Según leo en el periódico, el pintor Carlos Cañas -galardonado con el Premio Nacional de Cultura- dijo en un conversatorio: "la cantidad de dinero que se entrega es verdaderamente vergonzante. Y es mucho más vergonzante que te cobren impuestos y te rebajen ese valor y no puedas hacer nada". Y su colega Armando Solís secundó: "Los cinco mil dólares que vienen como estímulo en el premio es algo ridículo. Con la venta de un cuadro que haga obtengo esa cantidad".
¡Ve qué par!
En el trasfondo se detecta -no sin mucha dificultad- esa visión enfermiza del artista como "pequeño dios", en palabras del chileno Vicente Huidobro, creencia de antiquísimas raíces que halló en el Romanticismo su máximo florecimiento consciente.
Ahora bien: una cosa es reconocer las habilidades y talentos artísticos, tan respetables como otras capacidades del ser humano; otra, en cambio, es volver la mirada nostálgica a un pasado lejano de mecenas y torres de marfil, considerando ese el lugar ideal del artista y, cuando no es así, vivir en queja permanente por la incomprensión de "el medio" y la falta de apoyo de quienes se cree tienen los recursos para subsidiar.
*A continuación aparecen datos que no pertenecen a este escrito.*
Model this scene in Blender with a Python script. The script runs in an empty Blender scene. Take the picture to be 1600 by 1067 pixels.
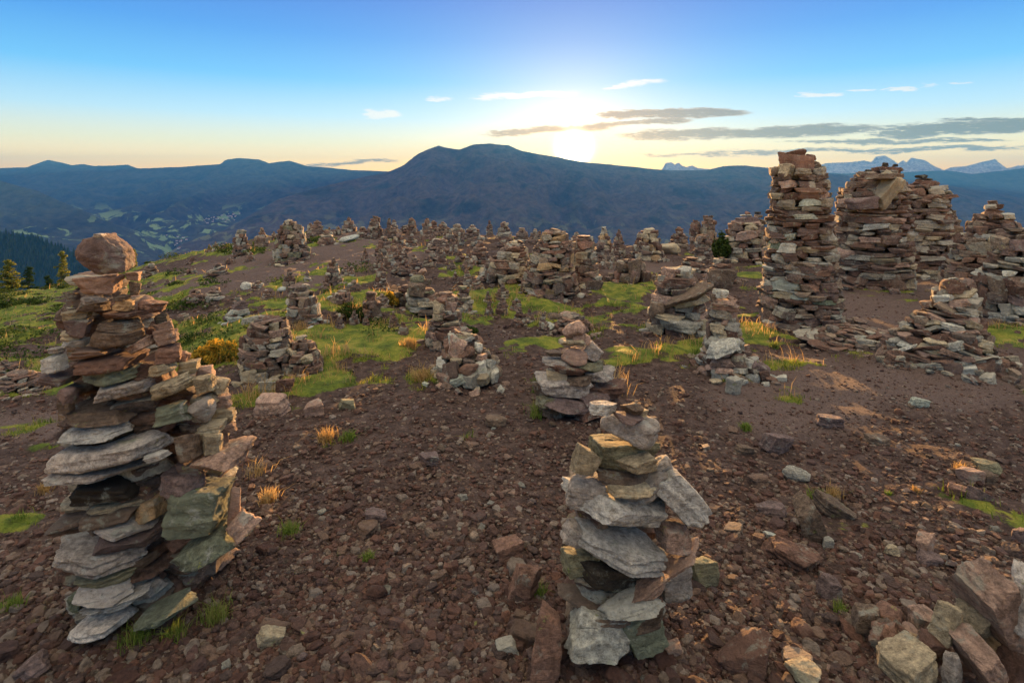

Si a lo anterior añadimos el contexto sociocultural en el que se da la queja, entonces lo indignante no es el regalo de cinco mil dólares, sino el hecho de calificarlo en los términos que estos artistas plásticos lo han hecho.
Cinco mil dólares son más de veinte salarios mínimos y mucha gente podría discutir incluso si este premio está del todo justificado. La pintura es la única de las bellas artes que ha sido rentable en El Salvador y, francamente, no le reporta otro beneficio material al país como no sean los impuestos fiscales por la comercialización de sus obras. Por otra parte, si consideramos los beneficios inmateriales o intangibles (sea en términos de "prestigio", "identidad nacional", "orgullo patrio" o como quieran llamarlo) la valoración es todavía más volátil y subjetiva, a menos que le hagamos caso a las grandiosas opiniones del mismo círculo de iniciados.
En su discurso de aceptación del Premio Nobel de Literatura en 1971, Neruda dijo lo siguiente (hablando del poeta pero válido para el artista en general):
El poeta no es un "pequeño Dios". El mejor poeta es el hombre que nos entrega el pan de cada día: el panadero más próximo, que no se cree Dios. Él cumple su majestuosa y humilde faena de amasar, llevar al horno, dorar y entregar el pan de cada día, con una obligación comunitaria. Y si el poeta llega a alcanzar esa sencilla conciencia, ésta podrá convertirse en parte de una colosal artesanía, de una construcción simple o complicada, que es la construcción de la sociedad, la transformación de las condiciones que rodean al hombre, la entrega de la mercadería: pan, verdad, vino, sueños.
Al final, uno se pregunta de a cómo sería un premio que las vacas sagradas de la pintura nacional no considerasen vergonzoso. ¿Cincuenta mil dólares, acaso? Vaya, pero entonces un monto así realmente sería un insulto... ¡para el resto del pueblo salvadoreño!